Reproduce the lines from the one bearing "250), .055, .03, bscale=5)" through the one bearing "250), .10, .03, bscale=4)", inclusive. Copy them exactly; include no other line.

*****

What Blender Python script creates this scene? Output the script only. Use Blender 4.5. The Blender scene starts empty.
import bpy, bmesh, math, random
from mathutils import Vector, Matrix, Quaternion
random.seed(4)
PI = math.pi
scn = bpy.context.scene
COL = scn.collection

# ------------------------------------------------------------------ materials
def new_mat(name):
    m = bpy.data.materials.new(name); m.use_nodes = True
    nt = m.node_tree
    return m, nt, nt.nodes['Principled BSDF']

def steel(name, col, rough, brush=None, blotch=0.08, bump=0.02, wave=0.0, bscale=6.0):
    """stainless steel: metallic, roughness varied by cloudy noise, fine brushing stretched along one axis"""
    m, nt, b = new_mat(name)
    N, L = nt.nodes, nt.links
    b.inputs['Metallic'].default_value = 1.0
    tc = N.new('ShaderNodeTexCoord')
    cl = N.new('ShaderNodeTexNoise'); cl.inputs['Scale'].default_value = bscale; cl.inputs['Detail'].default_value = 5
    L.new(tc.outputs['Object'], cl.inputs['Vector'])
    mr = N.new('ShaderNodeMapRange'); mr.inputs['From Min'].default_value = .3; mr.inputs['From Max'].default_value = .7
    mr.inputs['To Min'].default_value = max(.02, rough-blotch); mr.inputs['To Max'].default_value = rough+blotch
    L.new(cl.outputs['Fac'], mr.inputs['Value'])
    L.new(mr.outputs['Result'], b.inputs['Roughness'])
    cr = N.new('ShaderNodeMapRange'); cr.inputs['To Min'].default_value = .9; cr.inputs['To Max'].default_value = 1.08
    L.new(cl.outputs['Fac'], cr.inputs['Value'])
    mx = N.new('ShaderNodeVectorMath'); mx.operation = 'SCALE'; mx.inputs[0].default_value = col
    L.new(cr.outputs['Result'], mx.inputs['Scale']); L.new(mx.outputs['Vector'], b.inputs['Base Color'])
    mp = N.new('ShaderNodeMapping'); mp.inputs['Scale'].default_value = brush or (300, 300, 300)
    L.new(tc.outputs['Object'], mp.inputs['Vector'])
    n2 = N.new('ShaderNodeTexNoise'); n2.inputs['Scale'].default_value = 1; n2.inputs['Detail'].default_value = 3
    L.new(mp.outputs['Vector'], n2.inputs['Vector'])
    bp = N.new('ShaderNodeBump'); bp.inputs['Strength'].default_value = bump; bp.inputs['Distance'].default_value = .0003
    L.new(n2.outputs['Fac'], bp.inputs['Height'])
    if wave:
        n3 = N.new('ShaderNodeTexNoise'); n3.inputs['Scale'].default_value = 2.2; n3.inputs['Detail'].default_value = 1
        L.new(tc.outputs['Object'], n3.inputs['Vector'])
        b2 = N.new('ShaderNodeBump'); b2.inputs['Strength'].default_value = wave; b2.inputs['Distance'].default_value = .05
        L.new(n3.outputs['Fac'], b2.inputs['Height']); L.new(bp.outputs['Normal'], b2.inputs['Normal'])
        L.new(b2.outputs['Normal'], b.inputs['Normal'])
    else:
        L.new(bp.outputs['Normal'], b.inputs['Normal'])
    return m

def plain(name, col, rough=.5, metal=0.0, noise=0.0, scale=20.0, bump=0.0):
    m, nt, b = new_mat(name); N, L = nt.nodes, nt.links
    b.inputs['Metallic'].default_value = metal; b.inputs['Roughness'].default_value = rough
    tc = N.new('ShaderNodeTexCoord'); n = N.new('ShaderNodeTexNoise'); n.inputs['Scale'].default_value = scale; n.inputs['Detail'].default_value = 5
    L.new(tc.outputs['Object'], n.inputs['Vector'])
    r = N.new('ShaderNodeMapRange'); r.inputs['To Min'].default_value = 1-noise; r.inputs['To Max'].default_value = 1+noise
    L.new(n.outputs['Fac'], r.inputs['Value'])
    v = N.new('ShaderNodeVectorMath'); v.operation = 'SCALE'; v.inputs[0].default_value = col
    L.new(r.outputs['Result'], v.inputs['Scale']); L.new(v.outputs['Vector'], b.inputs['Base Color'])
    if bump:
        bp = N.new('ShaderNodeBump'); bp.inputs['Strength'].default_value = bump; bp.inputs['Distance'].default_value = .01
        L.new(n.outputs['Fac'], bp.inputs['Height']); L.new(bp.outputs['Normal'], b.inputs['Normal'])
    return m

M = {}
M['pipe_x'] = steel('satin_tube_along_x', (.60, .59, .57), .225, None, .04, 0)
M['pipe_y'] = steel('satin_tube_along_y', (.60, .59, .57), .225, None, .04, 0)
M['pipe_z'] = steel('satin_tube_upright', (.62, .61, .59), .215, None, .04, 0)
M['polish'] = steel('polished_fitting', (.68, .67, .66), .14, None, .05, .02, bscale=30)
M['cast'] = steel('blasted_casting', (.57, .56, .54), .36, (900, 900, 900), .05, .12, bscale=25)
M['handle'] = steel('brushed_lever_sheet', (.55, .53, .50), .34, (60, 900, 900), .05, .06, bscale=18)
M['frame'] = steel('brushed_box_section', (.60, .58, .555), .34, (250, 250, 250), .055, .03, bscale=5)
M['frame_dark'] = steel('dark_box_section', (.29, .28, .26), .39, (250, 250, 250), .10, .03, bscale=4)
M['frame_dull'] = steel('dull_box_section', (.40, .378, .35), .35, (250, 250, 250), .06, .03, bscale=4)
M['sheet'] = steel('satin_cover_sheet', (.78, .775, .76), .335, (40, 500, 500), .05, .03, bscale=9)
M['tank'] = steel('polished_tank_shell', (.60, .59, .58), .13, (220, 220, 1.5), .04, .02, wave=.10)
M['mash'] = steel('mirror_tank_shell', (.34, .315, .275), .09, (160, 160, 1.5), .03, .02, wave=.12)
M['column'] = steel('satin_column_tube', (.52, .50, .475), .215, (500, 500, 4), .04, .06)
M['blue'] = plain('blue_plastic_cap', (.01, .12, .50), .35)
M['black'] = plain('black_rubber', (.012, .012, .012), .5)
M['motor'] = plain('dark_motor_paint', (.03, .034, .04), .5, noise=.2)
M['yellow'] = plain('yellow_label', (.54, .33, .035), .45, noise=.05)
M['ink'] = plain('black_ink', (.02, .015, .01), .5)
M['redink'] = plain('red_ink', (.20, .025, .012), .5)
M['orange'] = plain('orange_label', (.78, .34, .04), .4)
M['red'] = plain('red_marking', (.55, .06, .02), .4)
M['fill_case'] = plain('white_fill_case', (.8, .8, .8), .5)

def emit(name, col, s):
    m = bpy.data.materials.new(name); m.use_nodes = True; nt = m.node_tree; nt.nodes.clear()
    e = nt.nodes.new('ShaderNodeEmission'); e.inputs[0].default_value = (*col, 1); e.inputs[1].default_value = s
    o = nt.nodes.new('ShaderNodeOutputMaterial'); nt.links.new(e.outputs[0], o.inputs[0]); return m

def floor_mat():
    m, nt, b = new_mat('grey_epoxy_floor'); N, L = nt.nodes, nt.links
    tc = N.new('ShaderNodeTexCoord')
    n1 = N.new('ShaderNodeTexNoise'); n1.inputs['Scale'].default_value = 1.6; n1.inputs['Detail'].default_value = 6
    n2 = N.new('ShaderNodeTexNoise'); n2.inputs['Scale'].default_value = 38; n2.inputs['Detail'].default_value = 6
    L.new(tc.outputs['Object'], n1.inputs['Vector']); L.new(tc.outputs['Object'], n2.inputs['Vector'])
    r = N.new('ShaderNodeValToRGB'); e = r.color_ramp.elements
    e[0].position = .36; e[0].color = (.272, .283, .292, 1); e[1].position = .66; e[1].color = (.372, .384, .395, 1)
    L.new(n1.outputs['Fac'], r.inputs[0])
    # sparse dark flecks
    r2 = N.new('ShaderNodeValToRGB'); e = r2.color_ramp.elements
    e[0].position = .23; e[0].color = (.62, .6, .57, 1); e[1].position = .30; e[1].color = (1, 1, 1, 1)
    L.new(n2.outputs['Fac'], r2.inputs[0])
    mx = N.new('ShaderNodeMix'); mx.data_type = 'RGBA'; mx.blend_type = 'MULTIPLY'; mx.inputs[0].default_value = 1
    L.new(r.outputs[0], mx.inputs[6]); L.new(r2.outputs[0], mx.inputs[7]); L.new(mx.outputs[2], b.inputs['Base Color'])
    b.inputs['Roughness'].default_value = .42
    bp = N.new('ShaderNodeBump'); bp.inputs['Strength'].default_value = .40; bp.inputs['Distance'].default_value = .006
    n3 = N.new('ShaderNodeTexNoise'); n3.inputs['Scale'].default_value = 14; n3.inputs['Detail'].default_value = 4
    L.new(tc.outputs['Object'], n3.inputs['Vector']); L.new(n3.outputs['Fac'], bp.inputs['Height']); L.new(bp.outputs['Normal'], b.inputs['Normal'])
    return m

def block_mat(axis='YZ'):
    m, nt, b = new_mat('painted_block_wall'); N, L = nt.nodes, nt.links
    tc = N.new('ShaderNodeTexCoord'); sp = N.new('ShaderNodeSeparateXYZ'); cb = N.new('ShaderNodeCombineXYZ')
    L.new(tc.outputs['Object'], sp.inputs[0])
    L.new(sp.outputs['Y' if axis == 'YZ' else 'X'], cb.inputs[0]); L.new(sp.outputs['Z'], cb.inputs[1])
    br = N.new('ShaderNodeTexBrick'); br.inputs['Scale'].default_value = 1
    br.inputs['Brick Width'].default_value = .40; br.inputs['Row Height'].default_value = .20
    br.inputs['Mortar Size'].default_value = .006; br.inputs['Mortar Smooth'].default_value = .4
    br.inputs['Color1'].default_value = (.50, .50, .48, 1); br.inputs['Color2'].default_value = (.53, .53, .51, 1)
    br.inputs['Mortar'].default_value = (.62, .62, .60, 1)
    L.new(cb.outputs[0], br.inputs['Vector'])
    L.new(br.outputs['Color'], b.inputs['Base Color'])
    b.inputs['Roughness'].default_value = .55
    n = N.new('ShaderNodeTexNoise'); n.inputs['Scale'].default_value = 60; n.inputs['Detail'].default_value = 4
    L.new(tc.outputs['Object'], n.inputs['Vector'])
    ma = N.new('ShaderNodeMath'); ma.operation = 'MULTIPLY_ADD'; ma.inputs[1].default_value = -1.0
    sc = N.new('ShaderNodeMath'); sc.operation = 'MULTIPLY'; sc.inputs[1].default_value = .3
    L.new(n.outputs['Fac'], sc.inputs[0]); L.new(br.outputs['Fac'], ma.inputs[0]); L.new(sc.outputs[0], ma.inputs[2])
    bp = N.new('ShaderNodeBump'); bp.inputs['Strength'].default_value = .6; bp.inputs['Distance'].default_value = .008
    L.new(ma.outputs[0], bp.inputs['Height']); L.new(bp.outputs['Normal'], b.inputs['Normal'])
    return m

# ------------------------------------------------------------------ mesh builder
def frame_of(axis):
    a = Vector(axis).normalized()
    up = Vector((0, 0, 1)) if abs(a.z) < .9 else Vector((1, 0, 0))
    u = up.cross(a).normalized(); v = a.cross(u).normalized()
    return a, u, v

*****

== Result ==
M['frame'] = steel('brushed_box_section', (.60, .58, .555), .34, (250, 250, 250), .055, .03, bscale=5)
M['frame_dark'] = steel('dark_box_section', (.29, .28, .26), .39, (250, 250, 250), .10, .03, bscale=4)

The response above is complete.